Dynamics of the Price Behavior in Stock Market: A Statistical Physics Approach

Abstract

We study in this paper the time evolution of stock markets using a statistical physics approach. Each agent is represented by a spin having a number of discrete states q or continuous states, describing the tendency of the agent for buying or selling. The market ambiance is represented by a parameter T which plays the role of the temperature in physics. We show that there is a critical value of T, say Tc, where strong fluctuations between individual states lead to a disordered situation in which there is no majority: the numbers of sellers and buyers are equal, namely the market clearing. We have considered three models: q=3 ( sell, buy, wait), q=5 (5 states between absolutely buy and absolutely sell), and q=∞. The specific measure, by the government or by economic organisms, is parameterized by H applied on the market at the time t1 and removed at the time t2. We have used Monte Carlo simulations to study the time evolution of the price as functions of those parameters. Many striking results are obtained.
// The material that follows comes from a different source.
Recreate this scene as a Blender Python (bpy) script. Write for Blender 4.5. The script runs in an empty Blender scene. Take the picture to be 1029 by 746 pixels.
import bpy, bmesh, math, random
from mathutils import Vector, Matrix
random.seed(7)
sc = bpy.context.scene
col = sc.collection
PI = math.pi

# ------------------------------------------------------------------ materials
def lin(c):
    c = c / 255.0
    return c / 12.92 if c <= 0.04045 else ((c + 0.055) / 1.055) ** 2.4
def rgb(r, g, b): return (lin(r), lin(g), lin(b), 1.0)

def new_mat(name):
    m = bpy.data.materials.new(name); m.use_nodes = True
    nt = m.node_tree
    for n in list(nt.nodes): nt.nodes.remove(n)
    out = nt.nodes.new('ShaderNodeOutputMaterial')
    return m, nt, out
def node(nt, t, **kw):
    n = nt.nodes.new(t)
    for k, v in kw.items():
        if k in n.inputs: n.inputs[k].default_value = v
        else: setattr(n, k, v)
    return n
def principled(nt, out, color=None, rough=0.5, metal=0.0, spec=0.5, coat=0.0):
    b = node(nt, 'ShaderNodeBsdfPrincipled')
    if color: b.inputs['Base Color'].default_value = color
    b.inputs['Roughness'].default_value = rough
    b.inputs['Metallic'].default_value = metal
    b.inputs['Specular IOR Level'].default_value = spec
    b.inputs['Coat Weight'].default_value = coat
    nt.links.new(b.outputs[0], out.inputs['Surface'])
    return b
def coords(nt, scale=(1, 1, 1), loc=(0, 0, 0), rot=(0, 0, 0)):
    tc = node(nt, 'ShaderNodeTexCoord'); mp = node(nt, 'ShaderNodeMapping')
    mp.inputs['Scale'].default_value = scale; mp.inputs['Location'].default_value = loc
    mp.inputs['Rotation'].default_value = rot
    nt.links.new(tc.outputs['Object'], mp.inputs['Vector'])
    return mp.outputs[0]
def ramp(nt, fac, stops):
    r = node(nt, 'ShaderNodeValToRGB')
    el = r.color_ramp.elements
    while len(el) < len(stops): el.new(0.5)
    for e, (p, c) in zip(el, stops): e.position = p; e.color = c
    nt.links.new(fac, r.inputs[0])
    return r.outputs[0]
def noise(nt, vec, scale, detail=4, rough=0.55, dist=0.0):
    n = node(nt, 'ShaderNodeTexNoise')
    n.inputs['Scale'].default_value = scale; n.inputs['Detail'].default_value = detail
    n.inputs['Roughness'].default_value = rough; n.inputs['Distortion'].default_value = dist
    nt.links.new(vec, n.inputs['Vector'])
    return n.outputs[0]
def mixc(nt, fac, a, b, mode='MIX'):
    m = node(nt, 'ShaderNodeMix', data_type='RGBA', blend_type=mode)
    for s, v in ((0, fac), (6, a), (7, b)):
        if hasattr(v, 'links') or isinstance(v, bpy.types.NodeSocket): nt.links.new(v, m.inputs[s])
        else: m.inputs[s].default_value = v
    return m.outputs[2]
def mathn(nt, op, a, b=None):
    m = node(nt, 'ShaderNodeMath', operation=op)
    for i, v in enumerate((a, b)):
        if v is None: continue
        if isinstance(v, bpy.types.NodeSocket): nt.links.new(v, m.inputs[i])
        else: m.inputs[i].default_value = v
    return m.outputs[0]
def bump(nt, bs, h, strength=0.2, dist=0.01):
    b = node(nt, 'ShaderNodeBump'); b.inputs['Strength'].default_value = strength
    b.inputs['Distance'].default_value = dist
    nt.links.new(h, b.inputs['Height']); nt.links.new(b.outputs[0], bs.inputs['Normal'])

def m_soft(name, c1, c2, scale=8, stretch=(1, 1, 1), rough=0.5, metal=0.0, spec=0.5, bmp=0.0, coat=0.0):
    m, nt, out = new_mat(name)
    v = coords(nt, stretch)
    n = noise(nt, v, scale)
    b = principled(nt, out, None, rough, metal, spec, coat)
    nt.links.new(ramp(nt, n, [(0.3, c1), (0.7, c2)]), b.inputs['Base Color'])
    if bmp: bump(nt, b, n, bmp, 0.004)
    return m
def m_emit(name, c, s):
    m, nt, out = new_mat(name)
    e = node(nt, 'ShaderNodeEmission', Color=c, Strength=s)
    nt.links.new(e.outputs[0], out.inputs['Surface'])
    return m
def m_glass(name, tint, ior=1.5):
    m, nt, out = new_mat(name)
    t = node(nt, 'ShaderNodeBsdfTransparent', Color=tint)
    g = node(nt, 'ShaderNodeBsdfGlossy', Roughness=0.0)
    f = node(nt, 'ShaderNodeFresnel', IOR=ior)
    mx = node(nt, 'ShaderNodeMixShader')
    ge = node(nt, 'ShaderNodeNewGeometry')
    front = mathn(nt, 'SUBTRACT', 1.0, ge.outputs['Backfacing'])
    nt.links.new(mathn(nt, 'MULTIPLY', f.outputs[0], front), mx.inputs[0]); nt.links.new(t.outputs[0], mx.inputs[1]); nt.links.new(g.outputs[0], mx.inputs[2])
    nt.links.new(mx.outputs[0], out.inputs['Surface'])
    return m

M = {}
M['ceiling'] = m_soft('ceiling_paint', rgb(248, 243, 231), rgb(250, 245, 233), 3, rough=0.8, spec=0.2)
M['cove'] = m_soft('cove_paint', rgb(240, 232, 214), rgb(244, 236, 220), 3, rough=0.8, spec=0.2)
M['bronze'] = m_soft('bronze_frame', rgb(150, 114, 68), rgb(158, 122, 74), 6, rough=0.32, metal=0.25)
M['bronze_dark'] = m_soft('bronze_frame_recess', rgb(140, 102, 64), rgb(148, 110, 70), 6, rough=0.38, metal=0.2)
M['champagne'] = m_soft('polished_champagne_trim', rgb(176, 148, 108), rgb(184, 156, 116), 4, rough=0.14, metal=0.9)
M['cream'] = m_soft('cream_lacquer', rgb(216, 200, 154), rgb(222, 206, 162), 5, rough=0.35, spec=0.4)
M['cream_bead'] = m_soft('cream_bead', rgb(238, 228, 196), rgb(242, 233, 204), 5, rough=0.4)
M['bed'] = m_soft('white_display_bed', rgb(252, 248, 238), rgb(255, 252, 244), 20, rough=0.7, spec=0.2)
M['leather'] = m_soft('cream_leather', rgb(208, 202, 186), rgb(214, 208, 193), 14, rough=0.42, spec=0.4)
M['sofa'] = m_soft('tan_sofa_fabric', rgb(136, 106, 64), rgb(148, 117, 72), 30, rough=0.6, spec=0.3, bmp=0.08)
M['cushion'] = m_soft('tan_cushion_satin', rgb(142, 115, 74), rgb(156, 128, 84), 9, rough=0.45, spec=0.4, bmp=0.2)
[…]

In particular we show that the price strongly fluctuates near Tc and there exists a critical value Hc above which the boosting effect remains after H is removed. This happens only if H is applied in the critical region. Otherwise, the effect of H lasts only during the time of the application of H. The second party of the paper deals with the price variation using a time-dependent mean-field theory. By supposing that the sellers and the buyers belong to two distinct communities with their characteristics different in both intra-group and inter-group interactions, we find the price oscillation with time.